→ **Information shown**:
────────────────────────────────────────

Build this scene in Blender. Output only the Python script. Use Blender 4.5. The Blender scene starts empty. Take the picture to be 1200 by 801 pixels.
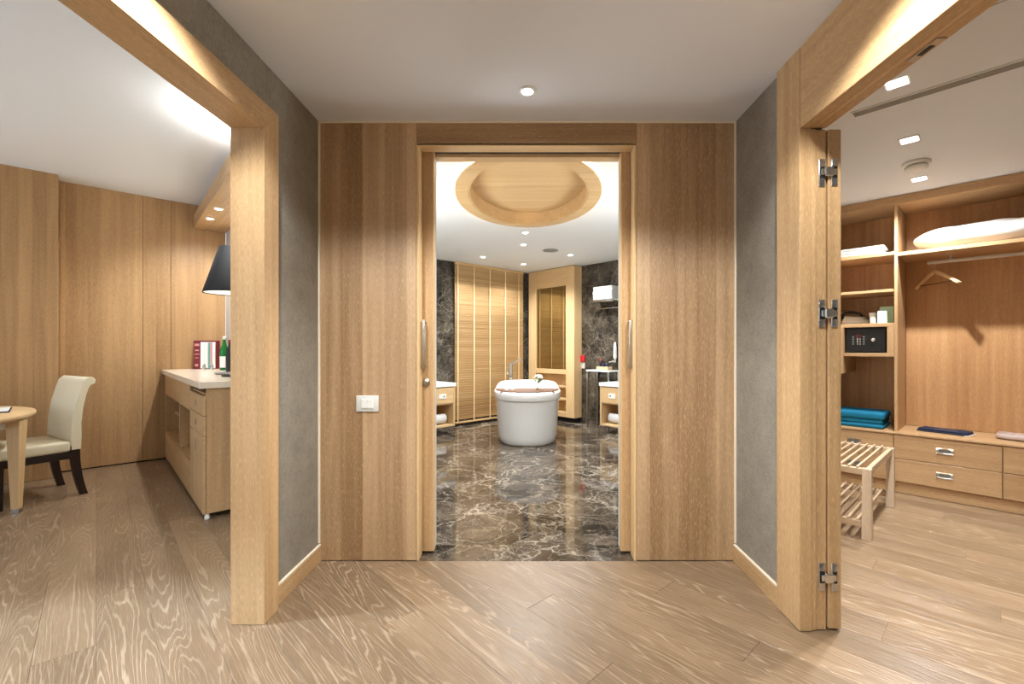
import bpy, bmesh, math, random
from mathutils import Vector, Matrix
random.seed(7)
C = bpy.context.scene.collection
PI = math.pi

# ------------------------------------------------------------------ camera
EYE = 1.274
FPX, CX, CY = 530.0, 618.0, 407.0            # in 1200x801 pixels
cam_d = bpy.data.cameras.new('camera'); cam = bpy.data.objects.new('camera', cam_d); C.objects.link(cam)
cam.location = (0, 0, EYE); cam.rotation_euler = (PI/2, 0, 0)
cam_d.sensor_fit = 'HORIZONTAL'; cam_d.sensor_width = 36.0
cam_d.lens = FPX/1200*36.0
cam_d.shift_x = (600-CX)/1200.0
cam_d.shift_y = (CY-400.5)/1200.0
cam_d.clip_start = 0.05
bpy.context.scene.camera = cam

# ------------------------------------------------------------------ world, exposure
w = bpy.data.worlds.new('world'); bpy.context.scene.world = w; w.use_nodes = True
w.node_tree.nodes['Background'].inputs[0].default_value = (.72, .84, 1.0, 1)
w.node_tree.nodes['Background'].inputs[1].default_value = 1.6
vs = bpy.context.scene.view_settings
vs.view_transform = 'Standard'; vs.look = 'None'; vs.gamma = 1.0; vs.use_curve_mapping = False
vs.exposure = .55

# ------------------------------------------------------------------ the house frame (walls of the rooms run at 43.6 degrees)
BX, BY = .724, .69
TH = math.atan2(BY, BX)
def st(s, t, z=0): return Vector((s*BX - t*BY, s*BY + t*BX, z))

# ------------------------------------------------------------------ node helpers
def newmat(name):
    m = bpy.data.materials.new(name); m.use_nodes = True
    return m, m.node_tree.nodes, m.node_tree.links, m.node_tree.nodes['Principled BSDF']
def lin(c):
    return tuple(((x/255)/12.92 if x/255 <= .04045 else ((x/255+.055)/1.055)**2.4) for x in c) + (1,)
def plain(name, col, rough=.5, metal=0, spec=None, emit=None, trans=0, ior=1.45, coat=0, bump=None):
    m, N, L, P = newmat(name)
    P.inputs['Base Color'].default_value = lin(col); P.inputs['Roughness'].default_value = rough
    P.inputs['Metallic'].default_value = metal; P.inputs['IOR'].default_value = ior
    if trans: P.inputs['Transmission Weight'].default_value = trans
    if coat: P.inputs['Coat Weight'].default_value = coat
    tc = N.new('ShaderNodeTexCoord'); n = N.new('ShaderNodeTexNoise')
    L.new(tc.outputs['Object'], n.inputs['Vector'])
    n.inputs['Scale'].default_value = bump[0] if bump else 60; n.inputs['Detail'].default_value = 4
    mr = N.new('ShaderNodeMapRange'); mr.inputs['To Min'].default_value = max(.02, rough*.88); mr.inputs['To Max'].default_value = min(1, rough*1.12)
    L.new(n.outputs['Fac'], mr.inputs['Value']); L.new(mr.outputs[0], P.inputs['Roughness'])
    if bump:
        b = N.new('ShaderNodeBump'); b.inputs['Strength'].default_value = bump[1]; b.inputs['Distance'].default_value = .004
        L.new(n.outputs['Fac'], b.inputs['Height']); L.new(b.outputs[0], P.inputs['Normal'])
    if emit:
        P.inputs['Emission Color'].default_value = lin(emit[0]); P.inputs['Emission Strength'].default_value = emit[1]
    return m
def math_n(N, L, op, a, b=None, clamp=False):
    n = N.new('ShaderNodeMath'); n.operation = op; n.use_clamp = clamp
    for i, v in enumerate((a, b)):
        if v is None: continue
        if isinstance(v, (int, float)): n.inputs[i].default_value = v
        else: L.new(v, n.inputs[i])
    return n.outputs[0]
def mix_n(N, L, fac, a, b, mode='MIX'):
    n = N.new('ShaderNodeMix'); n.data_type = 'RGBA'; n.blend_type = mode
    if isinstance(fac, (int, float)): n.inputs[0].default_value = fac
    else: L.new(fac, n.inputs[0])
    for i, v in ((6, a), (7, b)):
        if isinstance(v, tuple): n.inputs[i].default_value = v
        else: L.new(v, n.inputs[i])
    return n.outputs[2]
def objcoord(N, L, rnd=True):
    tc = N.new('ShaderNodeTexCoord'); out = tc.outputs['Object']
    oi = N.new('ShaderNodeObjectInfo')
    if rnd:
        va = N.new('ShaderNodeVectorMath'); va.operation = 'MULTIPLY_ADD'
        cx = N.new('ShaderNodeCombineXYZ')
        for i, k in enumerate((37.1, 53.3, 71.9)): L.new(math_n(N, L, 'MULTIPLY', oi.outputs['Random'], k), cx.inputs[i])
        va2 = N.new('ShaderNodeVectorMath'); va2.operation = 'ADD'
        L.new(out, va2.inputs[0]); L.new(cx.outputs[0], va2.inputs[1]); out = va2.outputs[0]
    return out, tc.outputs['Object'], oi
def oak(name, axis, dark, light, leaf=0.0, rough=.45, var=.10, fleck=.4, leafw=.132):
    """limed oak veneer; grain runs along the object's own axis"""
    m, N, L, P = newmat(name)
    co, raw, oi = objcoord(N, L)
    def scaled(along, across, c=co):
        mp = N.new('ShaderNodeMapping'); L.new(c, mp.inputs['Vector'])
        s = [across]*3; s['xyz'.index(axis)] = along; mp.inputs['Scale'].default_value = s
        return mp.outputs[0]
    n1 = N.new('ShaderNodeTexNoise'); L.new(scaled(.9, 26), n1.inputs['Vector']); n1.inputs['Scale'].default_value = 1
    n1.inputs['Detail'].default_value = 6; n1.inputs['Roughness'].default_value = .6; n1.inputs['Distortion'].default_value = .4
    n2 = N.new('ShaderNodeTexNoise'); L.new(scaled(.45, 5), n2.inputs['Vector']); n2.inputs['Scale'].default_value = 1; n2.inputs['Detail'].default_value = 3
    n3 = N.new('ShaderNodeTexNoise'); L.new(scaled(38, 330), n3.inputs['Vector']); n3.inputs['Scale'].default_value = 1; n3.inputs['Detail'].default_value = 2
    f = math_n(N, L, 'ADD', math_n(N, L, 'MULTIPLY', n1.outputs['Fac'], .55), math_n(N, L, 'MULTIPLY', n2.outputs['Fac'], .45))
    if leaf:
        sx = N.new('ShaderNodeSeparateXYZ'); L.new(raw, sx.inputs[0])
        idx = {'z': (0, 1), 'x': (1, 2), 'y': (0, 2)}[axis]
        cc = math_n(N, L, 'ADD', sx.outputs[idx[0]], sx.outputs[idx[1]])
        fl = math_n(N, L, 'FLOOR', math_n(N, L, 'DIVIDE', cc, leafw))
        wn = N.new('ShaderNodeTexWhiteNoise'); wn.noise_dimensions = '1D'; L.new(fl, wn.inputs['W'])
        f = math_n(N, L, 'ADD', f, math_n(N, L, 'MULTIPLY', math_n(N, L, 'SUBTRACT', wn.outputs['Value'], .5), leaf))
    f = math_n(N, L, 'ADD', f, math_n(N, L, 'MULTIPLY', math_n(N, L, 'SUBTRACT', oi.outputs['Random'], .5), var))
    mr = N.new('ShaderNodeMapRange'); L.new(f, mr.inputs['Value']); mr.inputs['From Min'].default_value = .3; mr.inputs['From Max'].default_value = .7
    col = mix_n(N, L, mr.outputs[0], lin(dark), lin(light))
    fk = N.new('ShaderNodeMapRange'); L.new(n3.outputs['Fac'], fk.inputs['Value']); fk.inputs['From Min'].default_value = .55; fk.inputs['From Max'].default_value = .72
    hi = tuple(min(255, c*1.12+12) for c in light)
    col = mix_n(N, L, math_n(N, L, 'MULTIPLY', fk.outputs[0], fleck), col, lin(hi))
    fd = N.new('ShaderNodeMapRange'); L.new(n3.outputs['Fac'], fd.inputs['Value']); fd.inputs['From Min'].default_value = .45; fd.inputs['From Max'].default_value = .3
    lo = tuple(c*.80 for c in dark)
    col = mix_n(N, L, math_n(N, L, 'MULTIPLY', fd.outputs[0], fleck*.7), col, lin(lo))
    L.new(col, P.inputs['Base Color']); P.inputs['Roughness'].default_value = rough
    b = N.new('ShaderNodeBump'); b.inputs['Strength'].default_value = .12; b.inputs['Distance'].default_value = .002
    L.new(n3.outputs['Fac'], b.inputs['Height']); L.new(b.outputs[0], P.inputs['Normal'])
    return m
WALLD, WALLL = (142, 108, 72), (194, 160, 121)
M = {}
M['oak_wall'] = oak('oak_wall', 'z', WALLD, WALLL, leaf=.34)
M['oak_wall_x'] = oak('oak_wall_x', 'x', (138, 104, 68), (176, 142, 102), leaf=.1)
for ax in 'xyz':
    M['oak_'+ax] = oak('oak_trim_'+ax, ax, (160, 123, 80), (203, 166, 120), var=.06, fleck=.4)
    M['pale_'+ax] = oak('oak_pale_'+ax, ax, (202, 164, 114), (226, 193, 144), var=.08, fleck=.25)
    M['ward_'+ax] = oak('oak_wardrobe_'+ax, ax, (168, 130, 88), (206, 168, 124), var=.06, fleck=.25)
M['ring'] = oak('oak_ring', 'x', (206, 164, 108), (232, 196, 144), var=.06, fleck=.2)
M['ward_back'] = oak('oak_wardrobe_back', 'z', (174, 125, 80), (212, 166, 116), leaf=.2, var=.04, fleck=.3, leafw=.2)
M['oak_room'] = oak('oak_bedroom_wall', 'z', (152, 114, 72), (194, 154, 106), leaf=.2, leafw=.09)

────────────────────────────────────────

→ **What is required**: Repeat the lines above, starting at the first and stopping after the line that holds "PI = math.pi", with the pictures left out.

→ **Exercise answer**:
Build this scene in Blender. Output only the Python script. Use Blender 4.5. The Blender scene starts empty. Take the picture to be 1200 by 801 pixels.
import bpy, bmesh, math, random
from mathutils import Vector, Matrix
random.seed(7)
C = bpy.context.scene.collection
PI = math.pi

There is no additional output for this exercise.